Robert Alan and Kathryn Dunlevie Hayes Professor of Humanities and Professor of Philosophy at Rice University

What is phenomenal consciousness?

[Numbers in brackets are linked to entries in "Publications."]

‘Consciousness’ is a slippery term. We need to interpret it in a way that gives us a firm grasp of the controversies it occasions while minimizing initial theoretical commitments. We should, in particular, avoid stacking the deck in favor of disputable theories by introducing the topic in ways that from the start narrowly restrict phenomenal consciousness to “sensory qualia” or “felt qualities,” or immediately make the mind’s self-representation essential to, or constitutive of consciousness.

I propose three ways into the topic of consciousness (or “phenomenality”)—three complementary, convergent conceptions of it—by refining some intuitively appealing starting points. I explain and bring together these three aspects of my conception of consciousness in [2] .

"Subjective experience" This involves the idea that what is primarily phenomenally conscious are experiences—not in a sense in which an experience is merely something you are affected by—but a sense in which an experience coincides with your experiencing it. This is illustrated by the “internal accusative” sense in which you “feel a feeling.” But it isn't assumed that all experiences are "felt" or that whenever we use the word "feeling" in connection with consciousness we speak of something purely sensory (consider: "feeling doubtul," "feeling sure"). And this does not automatically rule out the idea that when a thought occurs to you that is also something you experience in this sense.
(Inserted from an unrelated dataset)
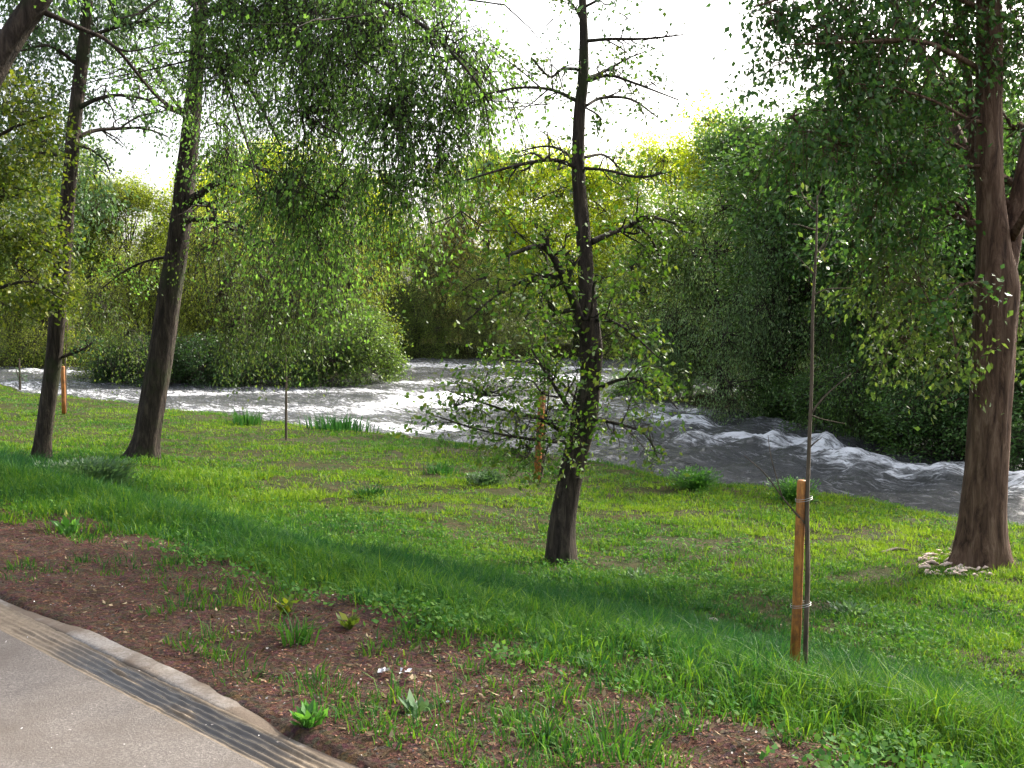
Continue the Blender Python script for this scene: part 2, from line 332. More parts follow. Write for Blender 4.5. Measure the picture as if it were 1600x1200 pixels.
F1 = white_seg([((1150, 688), (1235, 705), .8), ((1265, 700), (1330, 728), 1.), ((1330, 725), (1430, 742), .85), ((1430, 742), (1510, 748), .7), ((1575, 752), (1640, 785), 1.), ((1010, 655), (1090, 668), .8), ((1090, 690), (1150, 690), .6), ((1250, 668), (1330, 678), .5), ((1060, 640), (1180, 660), .5)], .75, 3)
F2 = white_seg([((590, 640), (700, 622), .8), ((570, 665), (660, 672), .6), ((620, 600), (900, 590), .5), ((640, 570), (1000, 580), .6), ((700, 640), (900, 630), .45)], 1.6, 5)
F3 = white_seg([((260, 616), (600, 610), .6), ((300, 640), (560, 640), .45), ((0, 600), (220, 622), .4), ((1060, 600), (1160, 610), .6), ((40, 578), (200, 582), .5)], 1.4, 9)  # sky reflection painted white on the smoother channels
Sw, Tw = st(Xn, Yw); chop = fbm(Tw*.35, Sw*1.1, 21, 4)
foam_sheen = np.clip(np.maximum(np.maximum(F1, F2), F3)*(.45+.9*fbm(Tw*.9, Sw*2.2, 31, 4))+.55*(chop-.42)+.17*sst(22, 29, Yw)*(1-sst(4, 8, Xw))*(.3+fbm(Tw*.3, Sw*.3, 32, 2)), 0, 1)  # last term whitens the middle reach, painting sky sparkle into the mask
rip = (fbm(Tw*.8, Sw*2.0, 12, 4)-.5)
Zw = WATER+.13*(fbm(Tw*2.2, Sw*5, 51, 3)-.5)+.22*rip+.42*F1*(.15+1.2*fbm(Tw*1.6, Sw*1.2, 14, 3))+.10*np.clip(1-np.hypot(Xw-8, (Yw-25)*.6)/9, 0, 1)*np.sin(Tw*2*PI/1.9+4*fbm(Tw*.5, Sw*.7, 61, 2))*fbm(Tw*.6, Sw*.6, 62, 2)*2+.22*F2*fbm(Xn*1.2, Yw*1.2, 15, 3)+.16*(fbm(Xn*.4, Yw*.5, 16, 2)-.5)
Zw = np.where(st(Xw, Yw)[0] < 15.0, WATER-.05, Zw)
o = grid('water', Xw, Yw, Zw, wm.m, {'foam_sheen': foam_sheen.ravel()}); tag(o, 'fast grey river with white rapids', kind='structure')

# ------------------------------------------------------------------ trees near the camera
def px_line(pts, Y, dy=None):
    out = []; R = []
    for k, p in enumerate(pts):
        y = Y+(p[3] if len(p) > 3 else 0); out.append(at(p[0], p[1], y)); R.append(p[2]*.5/FPX*y)
    return np.array(out), np.array(R)
def pxb(blobs, Y, dep=.9):
    out = []
    for b in blobs:
        y = Y+b[3]; r = b[2]/FPX*y; ry = b[4]/FPX*y if len(b) > 4 else r
        out.append((at(b[0], b[1], y), (r, max(r, ry)*dep, ry)))
    return out
def ramify(g, P, R, n, tips, lv=2, ln=.42, up=.25):
    Q = spline(P, 24); r = np.interp(np.linspace(0, len(R)-1, 24), np.arange(len(R)), R); T = unit(np.gradient(Q, axis=0))
    Ltot = np.linalg.norm(np.diff(Q, axis=0), axis=1).sum(); tips.append(Q[-1])
    for k in range(n):
        u = rng.uniform(.22, .97); i = int(u*23); side = unit(np.cross(T[i], rng.normal(size=3)))
        d = unit(T[i]*rng.uniform(.35, .9)+side*rng.uniform(.6, 1.)+np.array([0, 0, up*rng.random()])); L = Ltot*ln*rng.uniform(.4, 1)*(1.15-u*.6)
        kink = rng.normal(size=(2, 3))*L*.10; p = np.array([Q[i], Q[i]+d*L*.35+kink[0], Q[i]+d*L*.7+kink[1]+np.array([0, 0, -.03*L]), Q[i]+d*L+np.array([0, 0, -.12*L])])
        r0 = max(.0022, r[i]*.55); rr = np.array([r0, r0*.75, r0*.5, max(.0012, r0*.2)]); tube(g, p, rr, 4, 8, 0, 0)
        tips.append(p[-1]); tips.append(p[2])
        if lv > 1: ramify(g, p, rr, max(2, n//2), tips, lv-1, .5, up)
def tree(name, label, base, trunk, limbs, crowns, bark, group=None, flare=.5, sd=1, sides=28, lump=.16, branches_mat=None, ram=4, tipleaf=None):
    B = ground(*base); Y = B[1]; e = empty(name, B, label, 'tree', group)
    g = Geo(); P, R = px_line(trunk, Y); P[0][2] = B[2]-.12; P[0][:2] = B[:2]
    tube(g, P, R, sides, max(40, len(P)*14), lump, sd, flare)
    mobj('trunk', g.mesh('trunk', True), bark, e, B)
    g = Geo()
    tips = []
    for k, lb in enumerate(limbs):
        P, R = px_line(lb, Y); P[1:-1] += rng.normal(size=P[1:-1].shape)*.02; tube(g, P, R, 9, len(P)*7, .18, sd+k); ramify(g, P, R, ram+len(P), tips)
    if tipleaf:
        tp = np.array(tips); tp = tp[rng.random(len(tp)) < tipleaf[3]*(np.where(tp[:, 2] > 3.4, .4, 1.) if name == 'alder_tree' else 1.)]; per = tipleaf[1]; P = np.repeat(tp, per, 0)+rng.normal(size=(len(tp)*per, 3))*tipleaf[2]
        gl = Geo(); sz = tipleaf[0]*(.5+.7*rng.random(len(P))); leaves(gl, P, rng.normal(size=P.shape)+np.array([0, 0, -.3]), sz, sz*.7)
        mobj('twig_leaves', gl.mesh('twig_leaves'), tipleaf[4], e, B)
    for cr in crowns:
        gl = Geo(); crown(gl, g, pxb(cr['b'], Y), cr['n'], cr['L'], **cr.get('k', {}))
        mobj('crown', gl.mesh('crown'), cr['m'], e, B)
    if g.n: mobj('branches', g.mesh('branches', True), branches_mat or bark, e, B)
    return e
GR = 'large trees on the grassy bank'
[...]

"Subjective contrast” This aims to make phenomenality conspicuous by its absence. It contrasts, from a first-person point of view, certain sensory examples of consciousness with actual and hypothetical cases where these are absent (as in “blindsight”), even though spontaneous discriminatory capacities remain.The sense in which visual stimuli would not look any way to such blindsighters is a phenomenal, visual sense of 'look'--and something's looking some way to you (as it would not to them) is a phenomenally conscious state.

Subjective knowledge This is based on an interpretation of the idea that conscious states are states there is “something it’s like for one to be in.” The key proposal is that conscious states are instances of “phenomenal features”—where these are features essentially suited for one to claim or desire a subjective, non-theoretical knowledge regarding what features they are, which is not entirely derived from such knowledge of other features.

In  [1] (Chapters 3-4) I develop the second, “subjective contrast” conception at length (on the basis of my critique of Dennett in  [7] and work in my doctoral dissertation), through a discussion of hypothetical cases of “blindsight.” I later elaborate on this in [8] , where I use it to reformulate some of the anti-reductionist and anti-eliminativist arguments I first made in  [1] (Chapters 5-6). (For my responses to physicalism and eliminativism, also see  [14] and [15] .) In Chapter 6 of  [1], I criticize the idea that phenomenality essentially involves (and is to be explained in terms of) the mind’s self-representation—e.g. “higher-order thought” or “higher-order perception”—criticisms that I reformulate, extend and revise in  [8] , [9] , [16] , [17] ], [18] , and [28] .

The third, subjective knowledge ("what it's like") conception I also explain in some detail in  [6] (and then, more briefly in [9] ).